Tuesday, June 2, 2009

Being nosy carries a price

Early in my marriage, I had a discussion – okay, probably more like a heated debate– with my wife after I declared I would have no reservations about secretly reading our children’s journals or diaries or letters or e-mails (blogs were still well in the future, but they would have been on the list, too, for sure).

It was my responsibility as a parent, I argued, to stay well informed of my kids’ thoughts and tribulations.  A parent should be in tune with their child’s worries, concerns, hopes, and anxieties, I said.  That’s how you don’t become one of those parents surprised to learn your kid is building Molotov cocktails in the garage. If that kind of parental awareness required me to casually glance at their journals or e-mails every now and then, I was all for it.

My wife was appalled by my stance.  She was annoyingly insistent on referring to what I called my parental responsibility as “invasion of privacy.”

“I’m not invading anyone’s privacy,” I said, irked by the audacious accusation.  “I’m just finding out what’s going on.  That’s not invasion of privacy.  That’s loving concern.”

“You’re just nosy,” she said.

“Bah,” I said.

It’s probably been 10 years since we had that discussion and my position hasn’t changed much, except to acknowledge I have learned that my wife may have been right.  In addition to a sincere interest in what is going on in my children’s lives and minds, I might just be a tad nosy.

I did not gain this insight from reading anything written by my children, however, which makes what happened all the more unfortunate.

One of my brothers was going through a rough period last year and I gave him a simple black journal with the suggestion he use it as an outlet for his thoughts and experiences.  I thought it might help because I believe in the positive power of the written word.  I wasn’t sure he would write in the journal, but he acted appreciative.

A couple months later, he and I spent a quiet afternoon at his home watching football.  It was a fine time of brotherly bonding.  Things took a disastrous turn, though, when on a trip to the bathroom, I was pleasantly surprised to see the journal I had given him months back on a shelf beside the toilet.

Huh, I thought.  I wonder if he’s writing in it.

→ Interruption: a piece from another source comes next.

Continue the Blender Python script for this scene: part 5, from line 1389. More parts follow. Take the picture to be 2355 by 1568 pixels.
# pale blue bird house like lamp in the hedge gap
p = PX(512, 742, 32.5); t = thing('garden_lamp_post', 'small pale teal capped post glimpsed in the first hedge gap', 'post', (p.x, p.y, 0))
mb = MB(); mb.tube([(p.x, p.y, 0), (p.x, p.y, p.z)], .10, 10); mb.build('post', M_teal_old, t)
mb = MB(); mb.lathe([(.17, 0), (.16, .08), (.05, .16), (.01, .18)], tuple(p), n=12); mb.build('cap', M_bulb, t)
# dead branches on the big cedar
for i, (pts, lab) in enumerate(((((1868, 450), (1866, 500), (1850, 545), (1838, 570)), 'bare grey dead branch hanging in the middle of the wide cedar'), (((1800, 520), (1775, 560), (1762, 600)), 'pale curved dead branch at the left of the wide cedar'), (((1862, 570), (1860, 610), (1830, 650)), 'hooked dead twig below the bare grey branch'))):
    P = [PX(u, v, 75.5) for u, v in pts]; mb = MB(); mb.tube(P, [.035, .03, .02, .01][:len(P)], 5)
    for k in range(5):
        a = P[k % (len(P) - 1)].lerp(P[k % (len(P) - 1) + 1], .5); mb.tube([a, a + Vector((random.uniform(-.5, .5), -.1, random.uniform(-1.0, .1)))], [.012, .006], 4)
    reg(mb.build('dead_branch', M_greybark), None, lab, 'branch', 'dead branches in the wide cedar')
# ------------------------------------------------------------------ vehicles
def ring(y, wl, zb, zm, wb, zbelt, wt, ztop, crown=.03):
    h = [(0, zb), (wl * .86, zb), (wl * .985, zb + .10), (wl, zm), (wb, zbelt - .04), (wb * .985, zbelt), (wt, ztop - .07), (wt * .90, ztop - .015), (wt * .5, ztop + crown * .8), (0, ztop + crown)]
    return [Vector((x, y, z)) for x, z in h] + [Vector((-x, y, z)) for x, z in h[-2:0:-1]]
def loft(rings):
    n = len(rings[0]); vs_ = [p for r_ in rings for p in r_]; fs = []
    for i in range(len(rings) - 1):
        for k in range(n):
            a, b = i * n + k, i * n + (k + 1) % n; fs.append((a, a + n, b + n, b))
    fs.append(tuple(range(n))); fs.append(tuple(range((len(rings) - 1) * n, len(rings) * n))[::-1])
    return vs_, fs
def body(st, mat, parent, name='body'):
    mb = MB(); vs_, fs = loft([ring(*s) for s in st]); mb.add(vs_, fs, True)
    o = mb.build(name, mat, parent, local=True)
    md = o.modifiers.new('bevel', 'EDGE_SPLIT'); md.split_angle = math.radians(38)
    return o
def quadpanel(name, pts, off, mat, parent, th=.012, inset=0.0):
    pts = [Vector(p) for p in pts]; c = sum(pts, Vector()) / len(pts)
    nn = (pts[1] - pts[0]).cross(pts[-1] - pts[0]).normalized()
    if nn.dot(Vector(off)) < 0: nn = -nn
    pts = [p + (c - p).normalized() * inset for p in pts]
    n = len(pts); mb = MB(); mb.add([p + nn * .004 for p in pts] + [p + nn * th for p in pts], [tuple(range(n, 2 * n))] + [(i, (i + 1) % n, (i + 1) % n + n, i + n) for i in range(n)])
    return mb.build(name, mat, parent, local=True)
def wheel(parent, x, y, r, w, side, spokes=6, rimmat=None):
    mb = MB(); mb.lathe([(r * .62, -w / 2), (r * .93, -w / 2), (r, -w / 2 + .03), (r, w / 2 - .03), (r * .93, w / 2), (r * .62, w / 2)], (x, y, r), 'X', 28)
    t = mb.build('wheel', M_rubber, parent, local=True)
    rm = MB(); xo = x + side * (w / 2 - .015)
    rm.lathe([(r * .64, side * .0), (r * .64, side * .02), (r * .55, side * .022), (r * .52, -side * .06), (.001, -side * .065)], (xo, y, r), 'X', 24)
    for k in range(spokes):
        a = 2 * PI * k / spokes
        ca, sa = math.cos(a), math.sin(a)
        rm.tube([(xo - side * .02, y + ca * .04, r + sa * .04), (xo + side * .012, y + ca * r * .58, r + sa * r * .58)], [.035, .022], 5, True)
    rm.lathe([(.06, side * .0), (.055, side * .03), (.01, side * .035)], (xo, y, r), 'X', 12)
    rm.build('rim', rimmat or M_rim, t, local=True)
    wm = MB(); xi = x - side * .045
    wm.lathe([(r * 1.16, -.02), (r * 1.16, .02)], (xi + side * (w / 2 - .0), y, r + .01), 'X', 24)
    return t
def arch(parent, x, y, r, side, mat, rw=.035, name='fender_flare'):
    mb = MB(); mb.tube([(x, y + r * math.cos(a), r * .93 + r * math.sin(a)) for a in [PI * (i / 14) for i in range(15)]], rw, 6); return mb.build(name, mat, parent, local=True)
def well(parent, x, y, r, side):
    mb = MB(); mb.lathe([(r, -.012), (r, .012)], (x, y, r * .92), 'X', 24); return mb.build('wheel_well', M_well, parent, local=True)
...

I reached for the black book.

Now, I contend to this day and will unto the grave that all I intended to do was check to see if my brother was using the journal.  I did not intend to read it – that would have been nosy.  I was just curious, and that’s not nosy.  (I am adept at drawing fine distinctions to justify my actions.)

With one hand, I braced the spine of the book with three fingers and used my thumb to splay the white lined pages.  Writing filled the front.

Great, I thought, he’s using it.

And then my brother pounded at the bathroom door, and I flinched.  A good indicator of whether you’re up to something you shouldn’t be is flinching.  The innocent don’t flinch.

The flinch caused me to lose my grip on the journal, and it tumbled from my hand.  I moved to catch it, but only managed to knock it at a downward angle.

Oh, how I wish I could report that falling journal filled with my brother’s deepest, most private feelings landed on the floor.  Oh, how I wish I could say it landed in the sink or on the counter.

But it most certainly did not.

No, my brother’s journal, given to him out of love and concern and holding a handwritten record of his daily contemplations, landed smack-dab in the unflushed toilet.

I cannot recall being so mortified.

I retrieved the journal from the toilet bowl and began frantically dabbing it with a towel.

“What are you doing in there?” my brother called.

“Nothing,” I said with a hint of panic.  “Just finishing up.  Be out in a sec.”

I hastily returned the still-soaked journal to the shelf and opened the door.  My brother stood there, eying me suspiciously.

“Were you reading my journal?” he asked.

“Nope,” I said, pushing past him.  “Let’s go watch football.”

But I must have failed to conceal the guilt radiating from my face because he walked into the bathroom and took his journal from the shelf.

“Why’s it wet?” he asked.

“Got me,” I said.  “Come on, let’s go watch some football.”

He raised the journal to his nose.  “Why,” he asked, “does it smell like pee?”

Yes, well, I had no good answer for that one.  I broke down.  I confessed all.  I begged his forgiveness, I pled innocent intentions, I condemned gravity for its folly.

“I flinched!” I cried.

My brother shook his head in amazement and disgust.  To have looked in his journal was bad enough, but to then have dropped it in pee took the invasion of privacy to a whole different level.

My brother has since forgiven me, but I learned my lesson that day:  never invade someone’s privacy while using the privy.   When I next look at my kids private writings, I’ll make sure first that I’m well away from all sources of water and I’ll use two hands.